В довершение всего, именно теперь, когда люди так чувствительны к страданиям всякого рода, их труд стал коллективным и его организация меньше всего рассчитана на то, чтобы щадить каждого в отдельности. Работа любого характера сводится к обслуживанию источника силы и машин, приводимых им в движение; люди волей-неволей вовлечены в водоворот. Как мало они значат в этой безликой системе! Что ей их души, их горести, переживания? Огромный, все подавляющий, бездушный механизм работает, грохочет, не обращая внимания на то, что его зубчатые колеса, с такой точностью пригнанные одно к другому, – живые люди.

Знают ли по крайней мере друг друга эти живые колесики, действующие под влиянием одних и тех же импульсов? Они связаны работой; вызывает ли это и духовную связь между ними? Отнюдь нет. Такова непостижимая тайна нашего века: в те часы, когда физические силы людей объединены в общей работе, их сердца разъединены… Еще никогда не прилагали столько усилии к тому, чтобы сделать мысли общими, распространить их, облегчить обмен ими, и в то же время еще никогда обособленность, разобщение не были столь велики.

Тайна останется неразгаданной, если не рассмотреть с исторической точки зрения ту систему, которая ее породила. Эту систему я называю машинизмом. Позвольте напомнить о ее истоках.

Средние века провозгласили основным принципом жизни любовь, но порождали лишь ненависть. Они освятили неравенство и несправедливость, при которых любовь немыслима. Яростное противодействие со стороны любви и природы, которое обычно называют Возрождением, не создало нового порядка и привело к хаосу. Но мир нуждался в порядке и объявил: «Ну что ж, обойдемся без любви! Хватит тысячелетнего опыта! Поищем порядок и силу в объединении сил, изобретем машины, которые заставят людей держаться вместе, хоть и без любви, и так их сблизят, скрутят, сдавят, так тесно скрепят их и прикуют друг к дружке, что, несмотря на взаимную ненависть, они все-таки будут действовать сообща». И вот соорудили две административные машины наподобие древнеримских: бюрократию – детище Кольбера,[165] армию – детище Лувуа.[166] Эти машины имели то преимущество, что сделали людей организованной силой, устранили из их жизни неупорядоченность, разнобой.

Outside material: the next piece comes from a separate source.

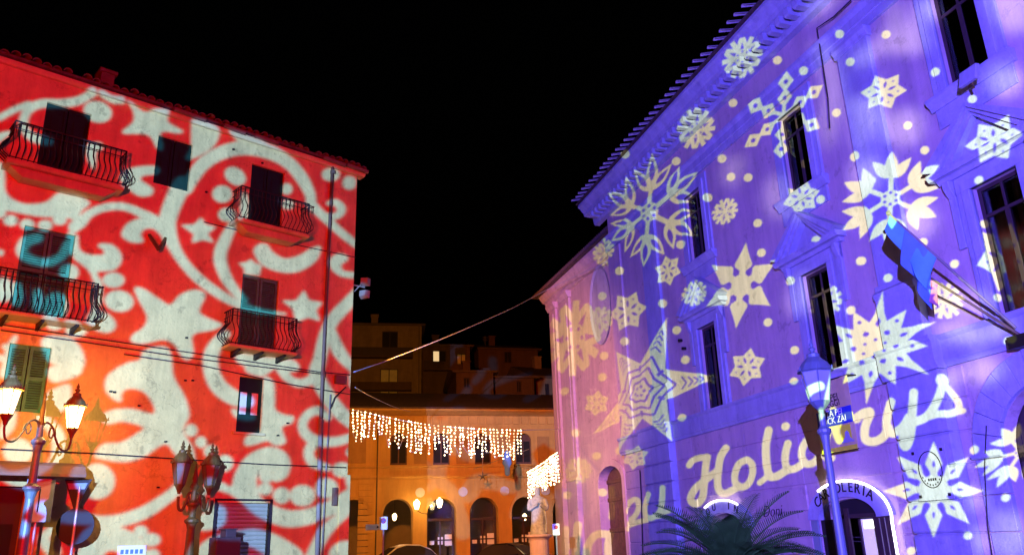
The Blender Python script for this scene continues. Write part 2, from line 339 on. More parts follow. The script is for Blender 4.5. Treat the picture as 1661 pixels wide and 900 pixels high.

Но все-таки люди – это люди, человеческое им не чуждо… Чудо машинизма заключается в том, чтобы обходиться вовсе без людей. Стали искать такие силы, которые, будучи приведены в действие людьми, могли бы затем работать без них, подобно колесикам часового механизма. Приведенные в действие людьми? Стало быть, опять нужен человек, опять уязвимое место! Пусть природа доставит не только материал для машин, но и двигает их! И вот изобрели железных рабочих, которые сотнями тысяч своих рук, сотнями тысяч своих зубьев чешут, прядут, ткут, трудятся на все лады; силу они, как Антей.[167] черпают из недр своей матери-природы: из стихий, из воды, падающей или превращенной в пар, который приводит машины в движение, оживляет их своим могучим дыханием.

Так настал век машин: машин политических, которые придают нашим социальным отправлениям однообразие, автоматичность, делают патриотизм излишним для нас, и машин промышленных, которые, будучи однажды созданы, изготовляют бесчисленное множество одинаковых изделий, всучивают нам искусство, живущее не более дня, и избавляют нас от необходимости быть художниками всегда… Это уже хорошо, поскольку роль человека сведена к минимуму, но машинизм хочет большего: люди еще недостаточно превращены в машины.